Written problem:
From the first line of the listing below, retype each line up to and including the one with "C = scene.collection"; pictures stay out.

(Rows from a 3D scene dataset)
--*--
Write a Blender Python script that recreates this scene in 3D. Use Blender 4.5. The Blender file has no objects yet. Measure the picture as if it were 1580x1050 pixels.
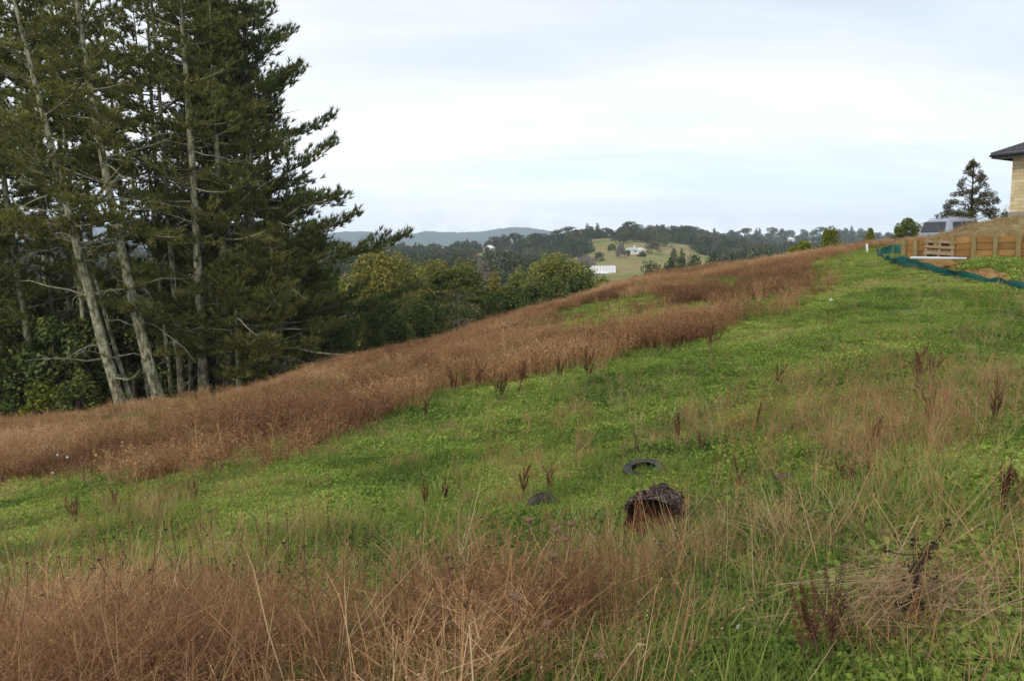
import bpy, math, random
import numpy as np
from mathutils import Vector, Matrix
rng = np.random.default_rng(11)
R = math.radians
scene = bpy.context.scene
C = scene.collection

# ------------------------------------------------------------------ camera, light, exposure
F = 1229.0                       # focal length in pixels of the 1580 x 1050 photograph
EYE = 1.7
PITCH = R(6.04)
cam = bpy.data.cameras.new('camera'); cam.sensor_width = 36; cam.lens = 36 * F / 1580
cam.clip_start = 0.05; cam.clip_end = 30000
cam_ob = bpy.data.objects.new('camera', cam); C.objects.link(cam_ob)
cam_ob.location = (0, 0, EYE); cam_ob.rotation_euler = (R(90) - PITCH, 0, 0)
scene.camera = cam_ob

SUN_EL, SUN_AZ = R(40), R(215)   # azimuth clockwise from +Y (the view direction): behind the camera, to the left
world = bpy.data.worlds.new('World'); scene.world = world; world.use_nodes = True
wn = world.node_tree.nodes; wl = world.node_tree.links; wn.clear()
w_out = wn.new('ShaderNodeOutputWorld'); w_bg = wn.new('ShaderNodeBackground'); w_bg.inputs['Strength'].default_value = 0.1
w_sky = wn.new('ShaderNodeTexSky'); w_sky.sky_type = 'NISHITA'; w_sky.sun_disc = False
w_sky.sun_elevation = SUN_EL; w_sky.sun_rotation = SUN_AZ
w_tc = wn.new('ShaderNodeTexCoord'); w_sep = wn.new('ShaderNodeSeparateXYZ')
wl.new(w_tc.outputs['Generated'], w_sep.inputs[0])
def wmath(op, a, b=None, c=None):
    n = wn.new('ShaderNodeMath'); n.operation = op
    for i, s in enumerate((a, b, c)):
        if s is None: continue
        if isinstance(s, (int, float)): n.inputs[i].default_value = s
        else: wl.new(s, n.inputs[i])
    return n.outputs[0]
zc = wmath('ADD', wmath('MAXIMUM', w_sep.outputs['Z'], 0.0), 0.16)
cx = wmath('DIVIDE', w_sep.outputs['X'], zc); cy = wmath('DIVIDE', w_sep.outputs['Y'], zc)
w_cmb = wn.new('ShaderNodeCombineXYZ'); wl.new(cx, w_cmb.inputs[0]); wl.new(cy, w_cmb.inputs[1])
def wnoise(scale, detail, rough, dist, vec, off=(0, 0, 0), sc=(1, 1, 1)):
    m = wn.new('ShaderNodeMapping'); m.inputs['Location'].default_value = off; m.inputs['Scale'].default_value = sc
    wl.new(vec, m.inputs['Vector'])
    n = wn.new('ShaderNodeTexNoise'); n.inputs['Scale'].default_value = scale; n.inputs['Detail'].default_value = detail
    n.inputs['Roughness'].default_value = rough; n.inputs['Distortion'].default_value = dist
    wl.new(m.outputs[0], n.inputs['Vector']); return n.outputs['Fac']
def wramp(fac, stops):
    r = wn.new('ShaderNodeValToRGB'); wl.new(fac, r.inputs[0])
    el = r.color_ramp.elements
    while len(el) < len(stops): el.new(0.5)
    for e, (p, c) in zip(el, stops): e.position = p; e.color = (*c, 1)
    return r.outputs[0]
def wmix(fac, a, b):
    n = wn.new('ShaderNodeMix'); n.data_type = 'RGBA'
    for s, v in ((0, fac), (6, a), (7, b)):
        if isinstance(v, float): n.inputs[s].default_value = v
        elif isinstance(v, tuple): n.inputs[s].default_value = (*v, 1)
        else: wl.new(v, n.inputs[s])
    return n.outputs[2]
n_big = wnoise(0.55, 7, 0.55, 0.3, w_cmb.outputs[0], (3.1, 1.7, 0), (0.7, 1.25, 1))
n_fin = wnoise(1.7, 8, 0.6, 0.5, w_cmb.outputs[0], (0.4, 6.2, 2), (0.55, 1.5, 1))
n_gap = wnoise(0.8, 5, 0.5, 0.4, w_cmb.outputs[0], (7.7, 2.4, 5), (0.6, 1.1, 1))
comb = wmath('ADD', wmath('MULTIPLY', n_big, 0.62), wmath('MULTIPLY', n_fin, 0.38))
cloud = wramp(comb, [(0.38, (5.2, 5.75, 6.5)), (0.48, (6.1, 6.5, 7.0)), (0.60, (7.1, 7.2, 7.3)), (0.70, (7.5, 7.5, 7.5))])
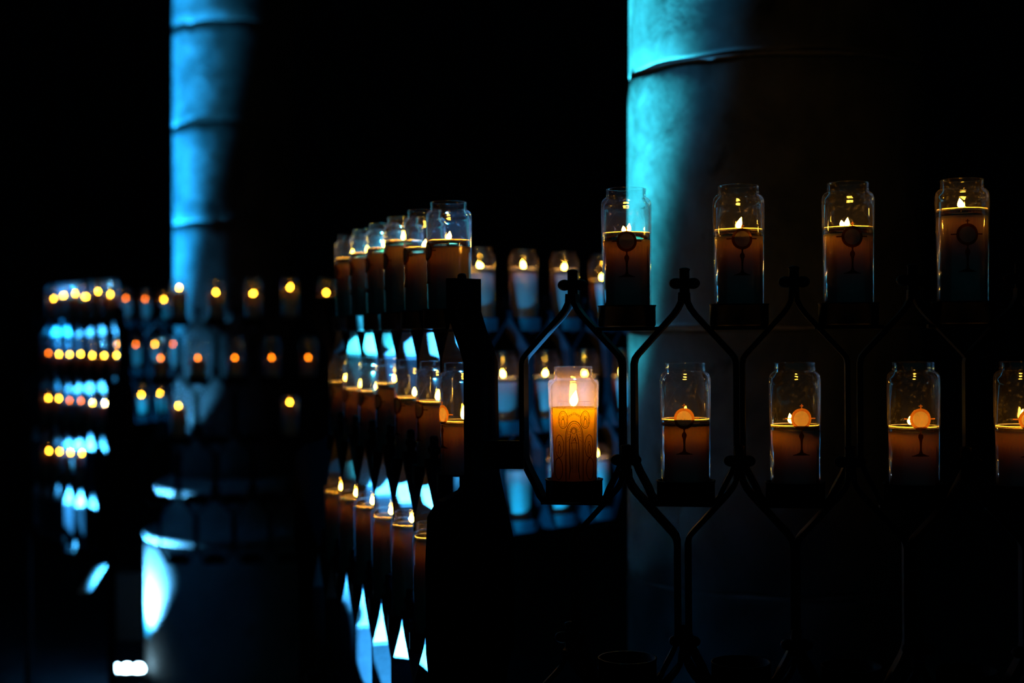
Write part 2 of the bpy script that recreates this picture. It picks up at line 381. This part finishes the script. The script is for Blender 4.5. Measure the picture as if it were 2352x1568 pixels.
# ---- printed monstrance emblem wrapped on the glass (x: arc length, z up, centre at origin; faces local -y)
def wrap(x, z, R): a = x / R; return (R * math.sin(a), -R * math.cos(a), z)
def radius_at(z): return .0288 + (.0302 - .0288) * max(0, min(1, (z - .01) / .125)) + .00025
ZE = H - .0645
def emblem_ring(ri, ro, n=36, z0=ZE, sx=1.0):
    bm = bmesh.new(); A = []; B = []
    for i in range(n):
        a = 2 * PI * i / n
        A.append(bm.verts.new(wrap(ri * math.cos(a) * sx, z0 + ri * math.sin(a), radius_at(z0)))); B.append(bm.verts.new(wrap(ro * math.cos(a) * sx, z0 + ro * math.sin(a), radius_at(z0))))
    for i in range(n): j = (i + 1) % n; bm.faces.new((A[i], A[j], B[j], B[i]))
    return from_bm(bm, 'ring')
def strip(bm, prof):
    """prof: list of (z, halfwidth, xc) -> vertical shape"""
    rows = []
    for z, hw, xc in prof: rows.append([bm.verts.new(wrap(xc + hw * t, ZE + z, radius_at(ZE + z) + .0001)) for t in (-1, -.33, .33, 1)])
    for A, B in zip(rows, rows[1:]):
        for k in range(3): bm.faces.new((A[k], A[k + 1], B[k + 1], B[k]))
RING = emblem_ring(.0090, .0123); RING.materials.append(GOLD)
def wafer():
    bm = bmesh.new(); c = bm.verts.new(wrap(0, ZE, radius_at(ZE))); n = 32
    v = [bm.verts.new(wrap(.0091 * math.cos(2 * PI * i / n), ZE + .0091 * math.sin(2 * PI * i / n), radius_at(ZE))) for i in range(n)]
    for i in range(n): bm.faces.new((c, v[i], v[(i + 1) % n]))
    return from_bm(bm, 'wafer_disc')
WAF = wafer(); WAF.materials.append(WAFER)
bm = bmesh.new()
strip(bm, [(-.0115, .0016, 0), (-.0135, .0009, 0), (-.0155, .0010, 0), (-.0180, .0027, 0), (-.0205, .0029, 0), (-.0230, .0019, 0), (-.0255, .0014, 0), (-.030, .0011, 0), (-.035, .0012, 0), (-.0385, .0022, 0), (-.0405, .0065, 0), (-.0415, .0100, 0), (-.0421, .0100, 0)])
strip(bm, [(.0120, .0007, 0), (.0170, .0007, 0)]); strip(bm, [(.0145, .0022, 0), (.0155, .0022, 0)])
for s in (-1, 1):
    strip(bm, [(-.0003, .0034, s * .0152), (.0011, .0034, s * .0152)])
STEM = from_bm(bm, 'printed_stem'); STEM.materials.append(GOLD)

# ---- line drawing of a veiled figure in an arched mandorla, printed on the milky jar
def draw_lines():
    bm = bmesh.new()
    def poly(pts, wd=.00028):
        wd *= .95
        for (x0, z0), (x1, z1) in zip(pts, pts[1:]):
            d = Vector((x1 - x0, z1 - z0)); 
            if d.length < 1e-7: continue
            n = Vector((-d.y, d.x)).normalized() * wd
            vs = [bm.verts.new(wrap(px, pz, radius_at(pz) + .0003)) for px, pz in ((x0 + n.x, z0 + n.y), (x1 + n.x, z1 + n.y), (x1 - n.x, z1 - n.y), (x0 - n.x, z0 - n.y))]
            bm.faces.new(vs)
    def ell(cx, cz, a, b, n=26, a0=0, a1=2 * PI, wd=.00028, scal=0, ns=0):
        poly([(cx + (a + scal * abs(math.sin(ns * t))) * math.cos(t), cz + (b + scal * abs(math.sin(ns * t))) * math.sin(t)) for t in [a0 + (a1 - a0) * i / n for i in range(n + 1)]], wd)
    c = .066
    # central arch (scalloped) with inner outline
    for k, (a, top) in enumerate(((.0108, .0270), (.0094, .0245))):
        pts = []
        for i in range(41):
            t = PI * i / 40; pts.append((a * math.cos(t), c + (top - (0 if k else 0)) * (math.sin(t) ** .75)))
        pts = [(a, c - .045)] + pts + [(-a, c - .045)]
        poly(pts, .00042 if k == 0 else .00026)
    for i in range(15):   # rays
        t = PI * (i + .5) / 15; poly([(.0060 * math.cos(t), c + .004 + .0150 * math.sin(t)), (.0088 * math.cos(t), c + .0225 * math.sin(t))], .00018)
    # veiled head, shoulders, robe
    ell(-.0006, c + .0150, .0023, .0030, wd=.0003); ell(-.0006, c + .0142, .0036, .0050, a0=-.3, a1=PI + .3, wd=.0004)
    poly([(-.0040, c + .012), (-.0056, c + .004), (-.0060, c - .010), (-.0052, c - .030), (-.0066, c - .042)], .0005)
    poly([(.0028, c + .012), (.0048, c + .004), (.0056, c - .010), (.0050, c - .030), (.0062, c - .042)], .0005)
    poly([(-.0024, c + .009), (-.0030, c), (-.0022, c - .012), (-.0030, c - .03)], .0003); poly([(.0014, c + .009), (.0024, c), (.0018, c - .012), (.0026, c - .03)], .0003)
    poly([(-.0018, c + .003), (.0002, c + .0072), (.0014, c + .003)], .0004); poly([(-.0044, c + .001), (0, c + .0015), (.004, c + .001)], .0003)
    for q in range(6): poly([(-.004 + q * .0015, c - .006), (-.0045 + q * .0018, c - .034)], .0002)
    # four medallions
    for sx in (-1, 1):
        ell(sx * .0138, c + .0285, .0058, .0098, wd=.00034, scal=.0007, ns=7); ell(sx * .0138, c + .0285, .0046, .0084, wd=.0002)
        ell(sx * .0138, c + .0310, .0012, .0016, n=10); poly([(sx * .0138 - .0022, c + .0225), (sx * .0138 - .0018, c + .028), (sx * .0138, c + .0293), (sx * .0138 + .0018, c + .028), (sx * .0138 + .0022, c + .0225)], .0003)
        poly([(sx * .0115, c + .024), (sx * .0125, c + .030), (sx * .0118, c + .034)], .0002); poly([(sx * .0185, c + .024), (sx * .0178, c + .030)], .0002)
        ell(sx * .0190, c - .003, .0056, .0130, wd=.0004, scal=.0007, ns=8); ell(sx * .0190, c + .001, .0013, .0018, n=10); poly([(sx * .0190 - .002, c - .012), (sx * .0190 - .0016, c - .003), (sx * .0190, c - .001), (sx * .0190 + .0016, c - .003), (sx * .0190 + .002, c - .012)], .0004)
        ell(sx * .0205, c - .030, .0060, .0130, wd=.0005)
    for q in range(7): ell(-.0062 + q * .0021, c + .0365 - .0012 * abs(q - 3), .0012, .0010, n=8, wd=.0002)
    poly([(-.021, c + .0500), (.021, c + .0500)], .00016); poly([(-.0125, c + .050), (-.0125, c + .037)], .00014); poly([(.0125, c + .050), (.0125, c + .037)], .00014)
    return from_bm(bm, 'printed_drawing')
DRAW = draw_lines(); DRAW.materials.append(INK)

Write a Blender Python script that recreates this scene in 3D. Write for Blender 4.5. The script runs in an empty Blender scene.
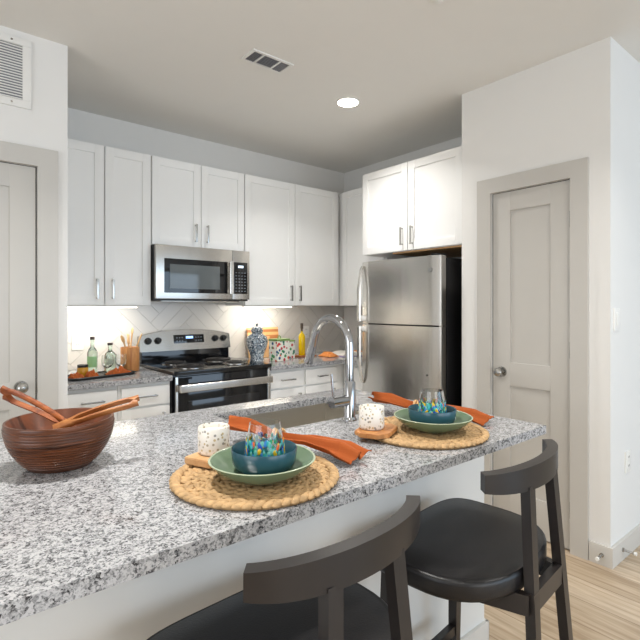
--*--
Exercise output:
Write a Blender Python script that recreates this scene in 3D. Use Blender 4.5. The Blender file has no objects yet. Measure the picture as if it were 1580x1050 pixels.
import bpy, math, random
import numpy as np
from mathutils import Vector, Matrix
rng = np.random.default_rng(11)
R = math.radians
scene = bpy.context.scene
C = scene.collection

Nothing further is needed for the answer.